Classique 2013 Rosé  - 5.50€
Mainly Cinsaut with some Syrah.  Saigné.  Pale colour.  Quite a rounded nose.  Quite ripe with a touch of spice.  Quite vinous with a touch of sugar on the finish, in fact 7 gms/l, just to soften it.  I found it went slightly cloying.  It is intended for the German market.

2013 Classique Rouge
A blend of Syrah and Mourvèdre.  Young colour.  Medium depth.  Quite soft red fruit, soft and rounded with a streak of tannin, and again a touch of residual sugar, 6 gms/l, to make for easy drinking.

I didn’t  taste the Classique Blanc as that comes from bought in grapes, and is a blend of Chardonnay and Sauvignon.

Terroir Cabernet Sauvignon 2013 Pabiro – 8.95€
Pabrio is the name of the vineyard.  Élevage in vat.  Deep colour.  Quite a rounded nose with a touch of cassis.   Quite a rounded wine, with a ripe finish and soft tannins, and a streak of freshness, characteristic of the vintage.

Terroir 2013 Merlot – 8.95€
From both new and old vines.  Élevage in vat.  Good colour. Quite a firm nose, with firm fruit on the palate and some dry cassis.  Not my favourite grape variety from the Midi, but this successfully avoids the common fault among Merlots from the Midi of jamminess.   

Les Vins Castalides, 2012 Edition, Pézenas – 14.90€
I needed to be told that Castalides were water nymphs, who lived in a well, and inspired a poet who drank the water from that well.  We are of course meant to be inspired by the wine.  It is a selection of the best plots of Syrah and Grenache on slopes at 250 metres.   Each plot is vinified and aged separately.  They favour several different coopers, Seguin Moreau, Boutes and François Frères amongst others.   Deep colour.  Quite ripe dense solid oak on the nose.  A firm oaky streak on the palate, balanced with a very good concentration of fruit.  Good length.  An explosion of flavour in the mouth, rich and tannic with black fruit, tapenade and garrigues and chocolate on the finish.  Lots of character.   I’d love to try it again when it is ten years old.

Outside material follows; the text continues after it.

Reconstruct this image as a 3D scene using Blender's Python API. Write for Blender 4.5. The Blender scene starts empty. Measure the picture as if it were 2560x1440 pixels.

Sandrina talked about how their work has evolved in the vineyard.  The former owner accepts their ideas and since 2007 they have really focussed on the vineyard, reducing yields.  The palissage has changed; canopy management has improved and they analysed the soil carefully before any replanting.  Mr. Freund may be an absentee owner, but he does visit every six weeks or so.

2012 Icône, Pézenas    – 26.90€
Equal parts of Syrah and Mourvèdre.  The best Mourvèdre they have, and Syrah is grown on a slope – most of their vineyards are on undulating rather than steep slopes.  The wine spends 18 months in oak.  Good deep colour.  A touch of oak on the nose, but fresher spice than for Edition.  More structured.  Rounded and ripe, with notes of tapenade from the Syrah, while the Mourvèdre gives backbone and notes of the garrigues.   Sandrina observed that Mr. Freund likes concentrated wines.  The fruit must dominate the flavour, not the wood, and there must be some freshness too.  And she summed up the style of the wines of La Grange, by describing them as modern wines, with fruit.      They certainly illustrate some of the current trends of the Midi.